Curdi, fierezza e dignità di un popolo disperso

Nel clima di disfatta dell’esercito regolare iracheno di fronte all’avanzata delle milizie fondamentaliste dell’Isis e prima dell’intervento diretto dei bombardamenti degli aerei americani, le sole forze militari che sono riuscite a contrastare gli islamisti più fanatici sono stati i curdi iracheni, i peshmerga. Soldati a cui il governo italiano si appresta a consegnare armi dopo una risoluzione delle Commissioni parlamentari preposte.

Un testo per capire la storia e l’attualità della questione curda, la fierezza di questo popolo disperso, la dignità della loro storia e cultura, è stato scritto da Sandrine Alexie (Kawa il Kurdo, alle origini di un popolo negato, Pentagora, 2014, 16,00 euro). Se da un lato delinea le figure fondamentali della storia e della mitologia curda, dall’altro mostra qual è oggi la dislocazione geopolitica di questo popolo attualmente disperso e diviso dentro i confini di Turchia, Iran, Iraq, Siria e Armenia. Tenendo presente che circa 1 milione e mezzo di curdi vivono ormai stabilmente nella diaspora in Europa. Un popolo segmentato che però nei diversi contesti nazionali dove è sempre stato bistrattato e oppresso ha dimostrato un’estrema dignità e fierezza pur in mezzo alle discriminazioni che hanno prodotto immensi lutti e sofferenze.

Il libro narra la leggenda del fabbro Kawa e del re Zohak, tra i miti fondanti del popolo kurdo, il popolo delle montagne, avvezzo a una vita ridotta all’osso con pochissimi mezzi e strumenti a disposizione ma dove la cultura e la trasmissione del sapere e delle tradizioni è stata tenacemente preservata e tramandata tra le generazioni.

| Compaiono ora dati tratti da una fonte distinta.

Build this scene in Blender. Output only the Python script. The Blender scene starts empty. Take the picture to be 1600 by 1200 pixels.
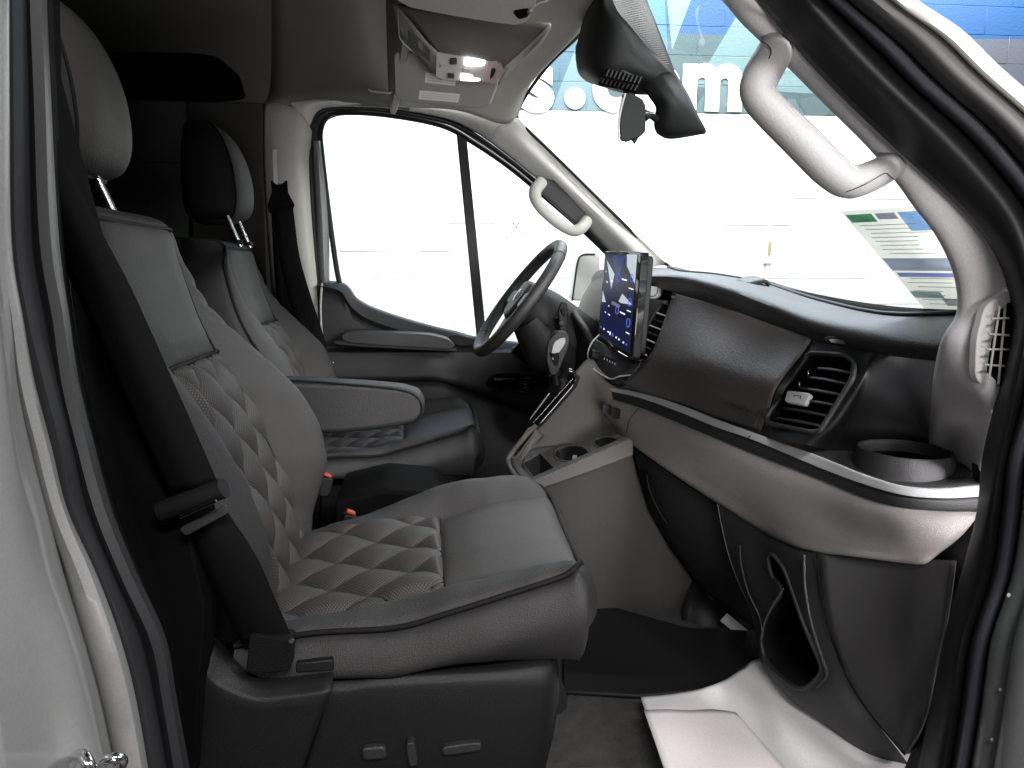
import bpy, bmesh, math, random
from mathutils import Vector, Matrix
random.seed(7)
S = bpy.context.scene
COL = S.collection
R = math.radians
V = Vector

# ------------------------------------------------------------------ camera
FPX = 1100.0                      # focal length in pixels of a 1600 px wide frame
CAM = V((0.0, 0.0, 0.85))
PITCH = math.atan(175.0 / FPX)
YAW = math.atan(140.0 * math.cos(PITCH) / FPX)
fwd = V((math.sin(YAW) * math.cos(PITCH), math.cos(YAW) * math.cos(PITCH), -math.sin(PITCH)))
rgt = V((math.cos(YAW), -math.sin(YAW), 0))
upv = rgt.cross(fwd)
cd = bpy.data.cameras.new('camera')
cam = bpy.data.objects.new('camera', cd); COL.objects.link(cam)
cd.sensor_width = 36; cd.lens = FPX / 1600 * 36
cd.clip_start = 0.02; cd.clip_end = 100
cam.matrix_world = Matrix.Translation(CAM) @ Matrix((rgt, upv, -fwd)).transposed().to_4x4()
S.camera = cam

# ------------------------------------------------------------------ world, lamps, exposure
W = bpy.data.worlds.new('World'); S.world = W; W.use_nodes = True
W.node_tree.nodes['Background'].inputs[0].default_value = (0.93, 0.95, 1.0, 1)
W.node_tree.nodes['Background'].inputs[1].default_value = 0.06
S.view_settings.view_transform = 'Standard'; S.view_settings.look = 'None'
S.view_settings.exposure = 0.0; S.view_settings.gamma = 1
def lamp(name, loc, target, sx, sy, power, col=(1, 1, 1)):
    l = bpy.data.lights.new(name, 'AREA'); l.shape = 'RECTANGLE'; l.size = sx; l.size_y = sy
    l.energy = power; l.color = col
    o = bpy.data.objects.new(name, l); COL.objects.link(o); o.location = loc
    o.rotation_euler = (V(target) - V(loc)).to_track_quat('-Z', 'Y').to_euler()
    return o
lamp('shop_lamp_wall', (1.6, 4.3, 4.2), (1.6, 7.2, 1.2), 7, .6, 900, (1, .99, .96))
lamp('shop_lamp_side', (1.6, 3.9, 3.0), (0.7, 1.5, .5), 3, .5, 90, (1, .99, .97))
lamp('shop_lamp_front', (3.2, .1, 2.7), (.5, 2.3, 1.0), 1.8, .8, 130, (1, .98, .96))
lamp('shop_lamp_behind', (-.9, -1.8, 2.4), (0.9, 1.2, .55), 1.4, .5, 14, (1, .97, .95))
lamp('header_fill', (.6, -2.2, .3), (.9, 2.0, 1.5), 1.2, .6, 9, (1, .97, .95)).data.spread = R(50)  # added fill that lifts the overhead header from below, no actual shop light
lamp('pillar_fill', (1.6, -1.0, 1.25), (.78, .85, .75), .5, .5, 4.5, (1, .98, 1)).data.spread = R(28)  # added fill aimed at the near pillar, not a lamp of the shop
lamp('shop_lamp_door', (.42, -1.1, 2.4), (0.65, 1.15, .55), 1.2, .20, 75, (1, .98, .97))

# ------------------------------------------------------------------ pixel helpers: a pixel of the photo at a lateral distance
def ray(x, y):
    return (fwd + rgt * ((x - 800) / FPX) + upv * ((600 - y) / FPX))
def p(x, y, Y):
    d = ray(x, y); return CAM + d * (Y / d.y)
def pX(x, y, X):
    d = ray(x, y); return CAM + d * (X / d.x)
def pZ(x, y, Z):
    d = ray(x, y); return CAM + d * ((Z - CAM.z) / d.z)
def pl(pts, a, b, c):
    """pixels onto the plane through three 3-D points"""
    n = (b - a).cross(c - a).normalized(); out = []
    for q in pts:
        d = ray(q[0], q[1]); out.append(CAM + d * ((a - CAM).dot(n) / d.dot(n)))
    return out

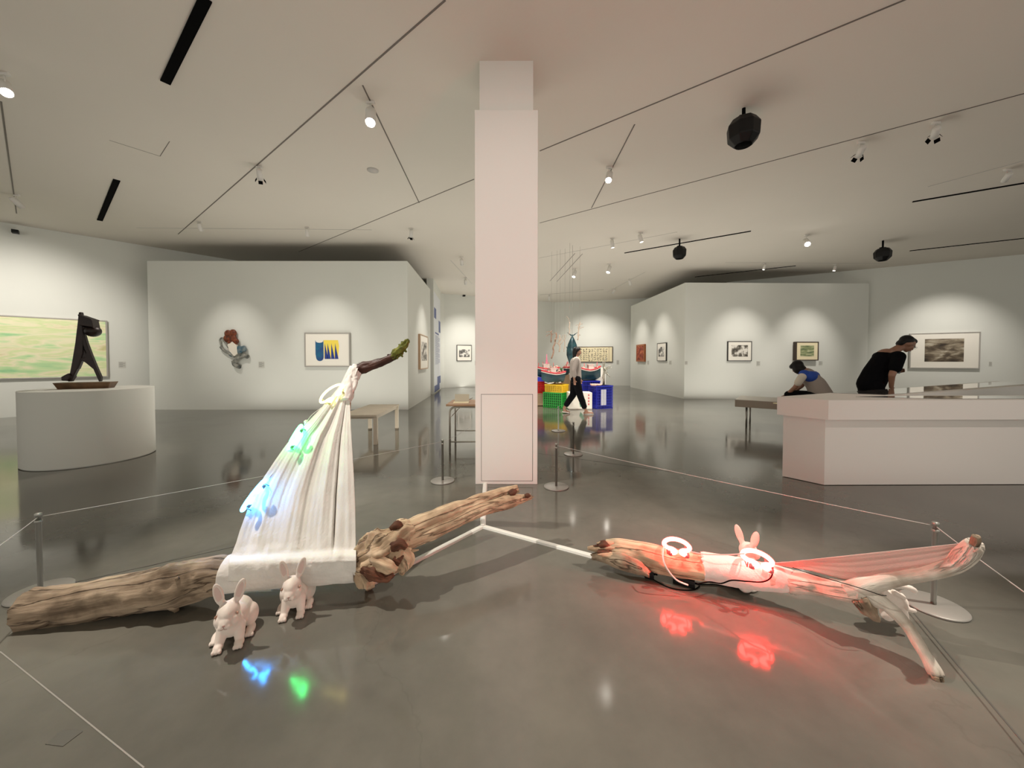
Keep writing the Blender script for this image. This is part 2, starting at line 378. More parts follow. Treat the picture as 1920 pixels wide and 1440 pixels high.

I curdi sono stati sterminati col gas nervino in Iraq da Saddam Hussein; sono stati perseguitati per anni in Siria dalla famiglia dispotica e tirannica degli Assad; discriminati in Iran perché renitenti ad essere assimilati al credo fondamentalista degli sciiti. Un capitolo a parte riguarda i curdi in Turchia, perché è qui che il Pkk, il partito di Abdullah Ocalan – pur isolato nelle galere inaccessibili di Imrali – già da tempo ha intrecciato un dialogo col governo del premier turco Erdogan per giungere ad una pace definitiva col relativo riconoscimento di un’autonomia per la minoranza curda dentro il territorio turco. E’ in questa occasione che Ocalan ha dimostrato una visione lungimirante della politica che sa rinunciare a visuali miopi e ristrette come si era rivelata la lotta armata per giungere a un compromesso che non lede le legittime aspettative di un popolo finora negletto e sfruttato. E risultano molto belle le parole programmatiche che Ocalan ha riguardo al ruolo della donna che “è stata letteralmente cancellata dalla società e deve riprendere il posto sociale in condizione di rispetto, uguaglianza e libertà”. Parole per niente scontate in quei contesti storici e geografici – innovative, “realiste” perché da sempre anche a quelle latitudini la donna è il pilastro quotidiano, misconosciuto, negletto ma insostituibile del tessuto familiare e sociale.